These are the most common questions business owners ask about exit planning. Every answer is based on our experience working with growth-stage companies doing $1M to $50M in revenue.
Frequently Asked Questions
When should I start exit planning?
Start exit planning 3-5 years before you want to exit. The businesses that sell for the highest multiples are the ones that have been optimizing enterprise value systematically for years, not the ones that decide to sell next quarter. Even if you are not planning to sell, exit planning makes your business more valuable, more resilient, and more enjoyable to run.
What is a value gap analysis?
A value gap analysis compares your current enterprise value to your potential enterprise value and identifies the specific changes that would close the gap.
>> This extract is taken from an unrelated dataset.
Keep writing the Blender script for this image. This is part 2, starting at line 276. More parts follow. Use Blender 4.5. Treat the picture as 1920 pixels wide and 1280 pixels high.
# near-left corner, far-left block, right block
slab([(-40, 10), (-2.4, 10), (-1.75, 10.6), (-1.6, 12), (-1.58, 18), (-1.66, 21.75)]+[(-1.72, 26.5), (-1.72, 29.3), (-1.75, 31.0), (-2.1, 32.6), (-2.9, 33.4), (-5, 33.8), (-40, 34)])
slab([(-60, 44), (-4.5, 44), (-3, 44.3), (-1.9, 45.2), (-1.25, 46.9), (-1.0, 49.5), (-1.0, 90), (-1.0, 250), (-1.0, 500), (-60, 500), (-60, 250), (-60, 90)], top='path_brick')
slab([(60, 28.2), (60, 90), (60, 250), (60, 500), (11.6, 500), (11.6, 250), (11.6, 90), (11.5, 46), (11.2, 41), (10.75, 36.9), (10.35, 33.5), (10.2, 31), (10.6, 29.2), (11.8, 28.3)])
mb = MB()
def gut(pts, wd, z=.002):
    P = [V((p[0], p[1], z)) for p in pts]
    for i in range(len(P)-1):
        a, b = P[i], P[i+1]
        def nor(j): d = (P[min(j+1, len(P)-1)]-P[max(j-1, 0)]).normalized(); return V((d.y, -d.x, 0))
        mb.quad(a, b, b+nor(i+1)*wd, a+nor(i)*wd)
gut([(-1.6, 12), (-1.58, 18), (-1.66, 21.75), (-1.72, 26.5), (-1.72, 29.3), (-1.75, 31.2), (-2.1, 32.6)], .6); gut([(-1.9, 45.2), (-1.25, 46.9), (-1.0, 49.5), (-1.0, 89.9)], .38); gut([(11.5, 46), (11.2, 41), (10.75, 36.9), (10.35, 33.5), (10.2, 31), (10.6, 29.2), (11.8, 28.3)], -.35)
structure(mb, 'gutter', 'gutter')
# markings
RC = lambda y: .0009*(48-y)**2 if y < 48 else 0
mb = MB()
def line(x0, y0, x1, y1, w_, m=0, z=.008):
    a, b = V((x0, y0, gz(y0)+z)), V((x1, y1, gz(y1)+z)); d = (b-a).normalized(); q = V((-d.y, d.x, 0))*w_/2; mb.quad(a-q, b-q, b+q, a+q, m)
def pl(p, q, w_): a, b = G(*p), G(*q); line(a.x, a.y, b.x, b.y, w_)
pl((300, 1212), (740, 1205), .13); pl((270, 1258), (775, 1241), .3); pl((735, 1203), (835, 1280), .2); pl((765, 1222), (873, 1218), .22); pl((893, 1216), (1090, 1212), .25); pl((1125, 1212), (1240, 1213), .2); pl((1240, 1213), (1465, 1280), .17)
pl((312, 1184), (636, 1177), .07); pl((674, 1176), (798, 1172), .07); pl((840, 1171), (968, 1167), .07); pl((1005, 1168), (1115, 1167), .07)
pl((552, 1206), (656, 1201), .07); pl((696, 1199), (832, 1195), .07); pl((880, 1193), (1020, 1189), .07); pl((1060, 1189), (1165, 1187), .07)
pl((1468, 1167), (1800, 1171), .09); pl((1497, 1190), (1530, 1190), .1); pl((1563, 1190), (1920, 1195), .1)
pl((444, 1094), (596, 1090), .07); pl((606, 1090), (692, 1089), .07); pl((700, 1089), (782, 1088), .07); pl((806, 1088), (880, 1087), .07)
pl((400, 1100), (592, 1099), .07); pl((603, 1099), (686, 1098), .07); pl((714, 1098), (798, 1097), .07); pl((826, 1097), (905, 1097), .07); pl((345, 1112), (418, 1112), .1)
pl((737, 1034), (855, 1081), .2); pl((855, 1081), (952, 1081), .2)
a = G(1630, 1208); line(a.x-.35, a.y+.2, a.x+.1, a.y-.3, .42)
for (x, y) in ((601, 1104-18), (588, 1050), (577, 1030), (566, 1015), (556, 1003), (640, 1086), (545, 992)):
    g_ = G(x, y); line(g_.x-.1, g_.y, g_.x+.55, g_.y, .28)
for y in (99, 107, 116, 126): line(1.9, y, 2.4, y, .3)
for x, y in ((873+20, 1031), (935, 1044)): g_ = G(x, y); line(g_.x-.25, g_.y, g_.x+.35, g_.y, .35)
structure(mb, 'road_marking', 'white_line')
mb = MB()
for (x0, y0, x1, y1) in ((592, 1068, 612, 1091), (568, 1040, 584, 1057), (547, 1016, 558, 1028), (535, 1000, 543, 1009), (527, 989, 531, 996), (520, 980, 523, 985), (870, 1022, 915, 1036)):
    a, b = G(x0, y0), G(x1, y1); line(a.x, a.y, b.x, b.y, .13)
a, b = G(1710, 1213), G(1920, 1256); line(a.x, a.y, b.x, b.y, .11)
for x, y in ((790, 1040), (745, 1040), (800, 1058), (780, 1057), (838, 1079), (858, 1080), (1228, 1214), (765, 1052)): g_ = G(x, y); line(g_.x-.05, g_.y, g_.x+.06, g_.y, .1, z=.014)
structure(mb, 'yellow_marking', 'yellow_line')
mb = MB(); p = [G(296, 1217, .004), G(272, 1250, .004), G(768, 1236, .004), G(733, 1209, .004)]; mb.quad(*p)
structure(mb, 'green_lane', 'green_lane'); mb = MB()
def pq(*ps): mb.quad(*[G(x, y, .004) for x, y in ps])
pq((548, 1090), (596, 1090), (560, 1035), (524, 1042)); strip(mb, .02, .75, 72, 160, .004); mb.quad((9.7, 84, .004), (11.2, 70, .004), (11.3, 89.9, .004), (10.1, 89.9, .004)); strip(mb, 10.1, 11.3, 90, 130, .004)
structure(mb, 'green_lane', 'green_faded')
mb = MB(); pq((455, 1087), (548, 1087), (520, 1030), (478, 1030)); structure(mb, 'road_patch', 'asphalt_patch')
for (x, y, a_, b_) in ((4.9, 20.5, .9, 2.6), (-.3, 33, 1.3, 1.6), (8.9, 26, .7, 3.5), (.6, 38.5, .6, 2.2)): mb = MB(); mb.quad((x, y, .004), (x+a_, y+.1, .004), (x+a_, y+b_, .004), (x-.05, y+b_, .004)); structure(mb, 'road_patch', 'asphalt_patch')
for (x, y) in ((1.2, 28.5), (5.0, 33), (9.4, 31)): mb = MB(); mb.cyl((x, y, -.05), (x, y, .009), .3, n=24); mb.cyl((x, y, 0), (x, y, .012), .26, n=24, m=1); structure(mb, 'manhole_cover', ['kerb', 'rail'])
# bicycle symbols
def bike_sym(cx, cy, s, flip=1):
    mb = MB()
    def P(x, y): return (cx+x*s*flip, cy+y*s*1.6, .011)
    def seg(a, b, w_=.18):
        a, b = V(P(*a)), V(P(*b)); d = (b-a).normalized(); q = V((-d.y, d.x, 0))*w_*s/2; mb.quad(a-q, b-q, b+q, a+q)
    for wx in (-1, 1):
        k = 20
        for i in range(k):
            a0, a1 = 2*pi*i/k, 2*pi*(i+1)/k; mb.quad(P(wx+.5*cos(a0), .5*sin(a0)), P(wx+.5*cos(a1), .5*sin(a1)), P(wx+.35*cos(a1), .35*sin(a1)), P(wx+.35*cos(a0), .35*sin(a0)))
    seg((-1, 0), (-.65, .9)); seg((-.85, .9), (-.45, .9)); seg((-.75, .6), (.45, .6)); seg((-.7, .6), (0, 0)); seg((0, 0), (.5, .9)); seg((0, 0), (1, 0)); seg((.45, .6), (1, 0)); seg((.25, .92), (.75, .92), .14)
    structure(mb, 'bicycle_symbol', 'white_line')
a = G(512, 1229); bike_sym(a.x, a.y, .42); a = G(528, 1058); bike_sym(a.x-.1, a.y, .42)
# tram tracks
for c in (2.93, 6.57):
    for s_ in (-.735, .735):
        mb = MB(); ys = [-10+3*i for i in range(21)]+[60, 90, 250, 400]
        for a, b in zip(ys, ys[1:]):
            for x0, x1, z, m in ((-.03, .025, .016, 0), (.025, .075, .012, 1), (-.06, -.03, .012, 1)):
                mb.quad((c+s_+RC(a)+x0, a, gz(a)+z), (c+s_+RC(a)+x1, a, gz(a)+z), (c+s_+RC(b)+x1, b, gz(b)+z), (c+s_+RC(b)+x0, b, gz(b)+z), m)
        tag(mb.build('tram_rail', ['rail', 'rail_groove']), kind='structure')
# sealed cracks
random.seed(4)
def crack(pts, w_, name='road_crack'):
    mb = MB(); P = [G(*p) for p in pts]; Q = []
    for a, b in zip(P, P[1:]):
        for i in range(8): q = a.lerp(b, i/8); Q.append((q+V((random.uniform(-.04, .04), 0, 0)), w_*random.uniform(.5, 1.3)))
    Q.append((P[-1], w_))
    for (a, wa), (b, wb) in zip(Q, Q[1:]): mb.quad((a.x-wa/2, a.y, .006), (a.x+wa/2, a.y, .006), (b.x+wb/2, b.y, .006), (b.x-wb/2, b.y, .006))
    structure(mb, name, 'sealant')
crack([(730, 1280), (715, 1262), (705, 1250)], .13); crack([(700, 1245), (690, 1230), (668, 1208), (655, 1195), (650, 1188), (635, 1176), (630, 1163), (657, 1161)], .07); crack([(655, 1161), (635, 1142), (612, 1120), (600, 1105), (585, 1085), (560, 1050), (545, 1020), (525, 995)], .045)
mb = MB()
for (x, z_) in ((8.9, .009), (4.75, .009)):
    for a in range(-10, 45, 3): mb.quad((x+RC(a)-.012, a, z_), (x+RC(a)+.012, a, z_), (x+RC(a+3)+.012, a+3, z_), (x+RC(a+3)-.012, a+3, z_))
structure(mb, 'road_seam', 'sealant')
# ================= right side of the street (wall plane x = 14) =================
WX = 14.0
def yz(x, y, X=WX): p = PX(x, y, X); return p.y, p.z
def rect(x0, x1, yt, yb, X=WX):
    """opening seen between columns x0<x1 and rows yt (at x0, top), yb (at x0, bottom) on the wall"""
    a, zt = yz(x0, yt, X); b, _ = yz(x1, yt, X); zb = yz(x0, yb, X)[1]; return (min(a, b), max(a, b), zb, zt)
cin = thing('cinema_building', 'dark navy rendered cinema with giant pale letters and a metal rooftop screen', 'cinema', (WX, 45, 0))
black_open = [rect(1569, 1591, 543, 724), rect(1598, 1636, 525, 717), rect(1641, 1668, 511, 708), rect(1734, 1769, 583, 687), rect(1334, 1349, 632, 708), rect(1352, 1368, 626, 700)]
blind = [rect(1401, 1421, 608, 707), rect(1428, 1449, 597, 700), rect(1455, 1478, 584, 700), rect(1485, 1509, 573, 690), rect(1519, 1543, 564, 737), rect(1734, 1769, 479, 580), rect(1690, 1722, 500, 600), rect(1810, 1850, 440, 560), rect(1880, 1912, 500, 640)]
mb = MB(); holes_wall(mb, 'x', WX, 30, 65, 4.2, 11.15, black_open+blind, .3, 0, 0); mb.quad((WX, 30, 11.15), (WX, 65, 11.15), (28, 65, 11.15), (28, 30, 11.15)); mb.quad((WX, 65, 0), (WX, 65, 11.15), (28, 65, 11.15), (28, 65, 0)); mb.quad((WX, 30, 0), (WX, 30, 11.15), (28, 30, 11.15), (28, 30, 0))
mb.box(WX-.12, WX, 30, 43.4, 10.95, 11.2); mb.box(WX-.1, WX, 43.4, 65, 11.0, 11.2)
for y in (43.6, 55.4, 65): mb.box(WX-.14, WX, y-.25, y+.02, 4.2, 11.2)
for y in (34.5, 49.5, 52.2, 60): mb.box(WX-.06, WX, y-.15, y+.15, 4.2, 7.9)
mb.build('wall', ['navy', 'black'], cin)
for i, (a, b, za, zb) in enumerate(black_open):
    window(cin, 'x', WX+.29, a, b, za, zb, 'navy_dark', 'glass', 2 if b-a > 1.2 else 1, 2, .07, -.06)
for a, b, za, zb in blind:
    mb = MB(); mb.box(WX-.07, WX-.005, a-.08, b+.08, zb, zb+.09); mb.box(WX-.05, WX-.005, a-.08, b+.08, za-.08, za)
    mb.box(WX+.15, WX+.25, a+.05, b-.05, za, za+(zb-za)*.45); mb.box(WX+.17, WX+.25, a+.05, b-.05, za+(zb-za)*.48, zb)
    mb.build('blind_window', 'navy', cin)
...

It evaluates eight value drivers: revenue growth, profitability, customer diversification, recurring revenue, team depth, systems and processes, competitive moat, and market position.
What reduces the value of my business?
The biggest value killers are owner dependency (business cannot run without you), customer concentration (one customer is 20%+ of revenue), lack of recurring revenue, no documented processes, key person risk, deferred maintenance, and unclear intellectual property ownership. Each of these reduces your multiple by 0.5-2x EBITDA.
What is owner dependency?
Owner dependency means the business cannot function without the owner for more than 30-90 days. If you hold key client relationships, make all major decisions, or are the primary salesperson, buyers see that as risk and discount the valuation. Reducing owner dependency is the single highest-impact action most founders can take to increase enterprise value.